Penelitian perbandingan hukum structural atau sistematik terutama berusaha untuk menyusun suatu system yang dipergunakan sebagai referensi dalam mengadakan perbandingan-perbandingan. System termaksud dapat saja berupa system yang konkrit, abstrak, konseptual, terbuka atau tertutup. Penelitian perbandingan hukum jenis ini digunakan oleh peneliti yang menganggap bahwa tidaklah mungkin membandingkan dua atau lebih system hukum dari masyarakat yang berbeda ideology sosial-ekonominya. Oleh karena itu terlebih dahulu diperlukan pendekatan sistemik yang memperhatikan interaksi antara hukum dan kondisi sosial ekonomi setempat.
d. Penelitian Sejarah Hukum
Seperti halnya penelitian perbandingan hukum, penelitian sejarah hukum merupakan suatu metode penelitian hukum. Metode ini berusaha untuk mengidentifikasi terhadap tahap-tahap perkembangan hukum, yang dapat dipersempit ruang lingkupnya menjadi sejarah peraturan perundang-undangan. Selain kajian terhadap sejarah perkembangan, lazimnya juga diidentifikasi terhadap factor-faktor yang mempengaruhi atau menyebabkan terjadi perubahan atau perkembangan tersebut.
Penelitian sejaraha hukum sangat mengutamakan validitas dan keabsahan data yang dijadikan dasar analisis. Dalam penelitian ini sedapat mungkin dilakukan interaksi antara peneliti dengan saksi-saksi sejarah, atau terhadap dokumen-dokumen autentik yang dihasilkan oleh para pelaku sejarah yang sedang diteliti, misalnya arsip-arsip, dokumen-dokumen sidang, rapat, putusan-putusan pengadilan, dan sebagainya,
F. Bahan Dasar yang Diteliti dalam Penelitian Hukum Normatif
Pada penelitian hukum normative, bahan pustaka atau data sekunder merupakan data dasar yang dipergunakan dalam kegiatan penelitian. Data sekunder tersebut mempunyai ruang lingkup yang sangat luas, sehingga meliputi surat-surat pribadi, buku-buku harian, sampai kepada dokumen-dokumen resmi yang dikeluarkan oleh pemerintah.

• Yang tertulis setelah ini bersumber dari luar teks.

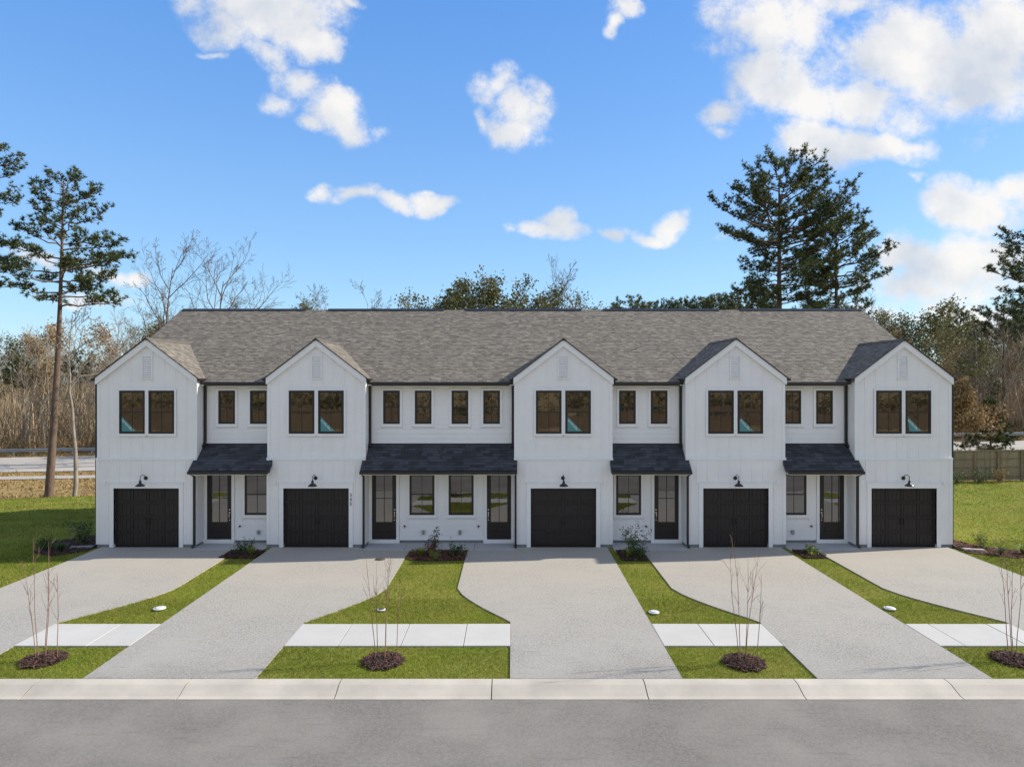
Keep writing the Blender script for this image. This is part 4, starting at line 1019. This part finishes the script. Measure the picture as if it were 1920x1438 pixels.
leafy(45, 1018, 62, 12.4, 'low leafy tree over the roof left of the tall bare spire', M['leaf'], r=.2, first=.4, kk=4, size=.24, **lk)
lfd = leafy(47, 1812, 47.5, 4.9, 'small tree with dry tan leaves behind the fence beside the end wall', M['leaf_dry'], r=.06, first=.3, kk=6, size=.2, spr=.22, **lk)

# --- the winter woods: prototypes copied
protos = []
for k in range(7):
    th, tn, tips = bare_tree(60+k, 12.5+k*.35, r=.13, first=.28, spread=.6, nch=(12, 6, 4), wob=.09)
    x, y = -60+k*2, 100
    rng = np.random.default_rng(k)
    if k in (3, 5):
        C = np.array([t[0] for t in tips if rng.random() < .75]); D = np.array([t[1] for t in tips])[:len(C)]
        o = tree_obj('woodland_tree', x, y, gz(x, y), [seg_mesh(th, 5), seg_mesh(tn, 3)], leaf_cloud(rng, C, D, 4, .3, .4, .6), 'x', 'tree', 'trees of the winter woods', M['bark_grey'], M['leaf'] if k == 5 else M['leaf_dry'])
    else:
        o = tree_obj('woodland_tree', x, y, gz(x, y), [seg_mesh(th, 5), seg_mesh(tn, 3)], None, 'x', 'tree', 'trees of the winter woods', M['bark_grey'])
    protos.append(o)
LBL = {'bare': 'slender bare grey-brown tree in the winter woods beyond the highway', 'dry': 'woodland tree still holding dry tan leaves beyond the highway', 'green': 'woodland tree with sparse olive leaves beyond the highway'}
def kindof(k): return 'dry' if k == 3 else ('green' if k == 5 else 'bare')
for k, o in enumerate(protos): o['label'] = LBL[kindof(k)]
rr = random.Random(77); used = set()
def put(px, d, sc, ki=None):
    k = ki if ki is not None else rr.choice([0, 1, 2, 4, 6, 0, 1, 2, 4, 6, 3, 5])
    x = W(px, d)
    if k not in used:
        used.add(k); o = protos[k]; o.location = (x, d, gz(x, d)-.2); o.scale = (sc,)*3; o.rotation_euler = (0, 0, rr.uniform(0, 6.28))
    else: copy_tree(protos[k], x, d, sc, rr.uniform(0, 6.28), LBL[kindof(k)], 'trees of the winter woods')
for k in range(112): put(rr.uniform(-150, 330), rr.uniform(69, 112), rr.uniform(.62, 1.0))
for k in range(84): put(rr.uniform(1640, 2080), rr.uniform(69, 112), rr.uniform(.62, .95), rr.choice([0, 1, 2, 3, 5, 5, 4, 6, 3, 5]))
for k in range(52): put(330+k*25.5+rr.uniform(-8, 8), rr.uniform(72, 84), rr.uniform(.78, .93))
for k in range(5):
    if k not in used: put(rr.uniform(0, 200), 80, .9, k)

# brush at the foot of the woods
rng = np.random.default_rng(3)
n = 42000
bx_ = rng.uniform(-85, 95, n); by_ = rng.uniform(68.5, 118, n); bz_ = hgt(bx_, by_)
hh = rng.gamma(3.0, 1.25, n).clip(.6, 10); an = rng.uniform(0, np.pi, n); wv = rng.uniform(.010, .04, n)*(1+1.2*(rng.random(n) < .08)); tl = np.where(rng.random(n) < .45, .42, .17)
tip = np.stack([bx_+rng.normal(0, 1, n)*tl*hh, by_+rng.normal(0, 1, n)*tl*hh, bz_+hh], 1)
base = np.stack([bx_, by_, bz_-.1], 1); wd_v = np.stack([np.cos(an)*wv, np.sin(an)*wv, np.zeros(n)], 1)
V = np.stack([base-wd_v, base+wd_v, tip+wd_v*.4, tip-wd_v*.4], 1).reshape(-1, 3)
o = np_obj('undergrowth', V, np.arange(n*4).reshape(-1, 4), M['stick'], attrs={'tone': np.clip(.5+.22*np.sin(bx_*.5+np.sin(by_*.3)*2)+.2*np.sin(bx_*1.7)+rng.normal(0, .22, n), 0, 1)}, org=(0, 90, 0))
tag(o, 'mass of thin bare saplings and sticks filling the woods beyond the highway', 'undergrowth', kind='stuff')
# leafy scrub clumps
def scrub(name, n_cl, xr, m, lab, h=1.6, y0=67.5, y1=74, seed=0, k=60, size=.16):
    rng = np.random.default_rng(seed); cx_ = rng.uniform(*xr, n_cl); cy_ = rng.uniform(y0, y1, n_cl); hh = rng.uniform(.4, 1, n_cl)*h
    C = []; 
    for a, b, c in zip(cx_, cy_, hh):
        q = rng.normal(size=(14, 3))*np.array([c*.5, c*.4, c*.32])+np.array([a, b, gz(a, b)+c*.5]); C.append(q)
    C = np.concatenate(C); C[:, 2] = np.maximum(C[:, 2], hgt(C[:, 0], C[:, 1])+.1)
    V, F_, T_ = leaf_cloud(rng, C, np.tile([[0, 0, .6]], (len(C), 1)), k//6, size, .22, .35)
    o = np_obj(name, V, F_, m, attrs={'tone': T_}); return tag(o, lab, 'scrub', kind='stuff')
scrub('scrub', 200, (-72, 70), M['leaf_dry'], 'tan and rust coloured winter scrub along the edge of the woods', 2.2, seed=5, k=72, size=.26)
scrub('scrub', 90, (-72, 70), M['leaf'], 'olive green scrub scattered along the edge of the woods', 2.4, seed=6, k=72, size=.24)

# trees across the street behind the viewpoint (mirrored in the window glass)
for k in range(30):
    copy_tree((protos[5], protos[3], mp_, protos[0])[k % 4], -58+k*4+rr.uniform(-2, 2), -22-rr.uniform(0, 16), rr.uniform(.6, .95), rr.uniform(0, 6), 'tree on the bank across the street, seen mirrored in the upstairs windows', 'trees across the street')

scrub('scrub', 150, (-62, 62), M['leaf'], 'tall olive thicket behind the fence across the street, mirrored in the windows', 5.5, y0=-27, y1=-21, seed=15, k=90, size=.4)
scrub('scrub', 60, (-62, 62), M['leaf_dry'], 'tan leaved thicket behind the fence across the street, mirrored in the windows', 4.5, y0=-25, y1=-20.5, seed=16, k=90, size=.35)
# board fence across the street (its mirror image shows in the upstairs windows)
f2 = empty('board_fence', (0, -18, gz(0, -18)), 'tan board fence on the bank across the street, mirrored in the upstairs windows', 'fence')
bd = MB(); rq = random.Random(8)
for k in range(20): bd.box(-1.5+k*.15+.004, -1.5+(k+1)*.15-.004, 0, .02, .03, 1.8+rq.uniform(-.02, .02))
bme = bpy.data.meshes.new('board_panel'); bme.from_pydata(bd.v, [], bd.f); bme.materials.append(M['wood_warm'])
pq = unit_mesh('post', lambda b: b.box(-.05, .05, -.1, -.001, -.2, 1.85), M['wood_post'])
for k in range(32):
    tag(share('board_panel', bme, f2, (-48+k*3, -18, gz(0, -18))), kind='stuff'); share('post', pq, f2, (-49.5+k*3, -18, gz(0, -18)))
# ------------------------------------------------------------------ guardrail and fence
gr_ = empty('guardrail', (0, 66.3, 0), 'long galvanised guardrail along the far side of the highway', 'guardrail')
xx = np.linspace(-75, 80, 60); prof = [(0, .40), (-.05, .44), (-.05, .50), (0, .54), (0, .57), (-.05, .61), (-.05, .67), (0, .71), (.012, .71), (.012, .40)]
V = np.array([(x_, 66.2+p[0], gz(x_, 66.2)+p[1]) for x_ in xx for p in prof]); npf = len(prof)
F_ = np.array([(i_*npf+j, i_*npf+(j+1) % npf, (i_+1)*npf+(j+1) % npf, (i_+1)*npf+j) for i_ in range(len(xx)-1) for j in range(npf)])[:, ::-1]
np_obj('rail', V, F_, M['galv'], gr_)
post_me = unit_mesh('post', lambda b: b.box(-.06, .06, 0, .16, -.3, .70), M['galv'])
for k in range(82): x_ = -75+k*1.9; share('post', post_me, gr_, (x_, 66.24, gz(x_, 66.3)))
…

Dengan adanya data sekunder, maka sebenarnya peneliti tidak perlu melakukan penelitian sendirian secara langsung terhadap factor-faktor yang menjadi latar belakang penelitiannya sendiri, karena peneliti terdahulu sudah membantu melakukan hal tersebut. Namun, meskipun demikian tidaklah berarti bahwa keberadaan data sekunder menghilangkan berfikir kritis si peneliti. Data sekunder tetap harus dikritisi, tidak asal diterima. Belum tentu data sekunder tersebut benar atau akurat. Peneliti seharus tidak boleh terjebak dengan cara berfikir yang dilakukan penulis sebelumnya, karena belum tentu cara berfikir yang menghasilkan data sekunder tersebut sesuai benar dengan maksud atau tujuan peneliti.
Bukanlah hal yang salah seorang peneliti mempertanyakan apakah data sekunder yang ada tersebut dapat diterima atau tidak, atau memperbandingkan data sekunder dari sejumlah sumber yang berbeda. Hal ini untuk memastikan data sekunder mana yang lebih dapat dipercaya. Sifat kritis semacam ini selain dapat menghindari pemakaian data sekunder yang tidak akurat, dapat juga memberikan masukan pada peneliti terdahulu atau peneliti-peneliti yang akan datang tentang keabsahan atau keakuratan data sekunder yang bersangkutan.
Demikianlah penjelasan singkat tentang Ulasan Tentang Penelitian Hukum Normatif/ Doktrinal, semoga bermanfaat untuk pembaca.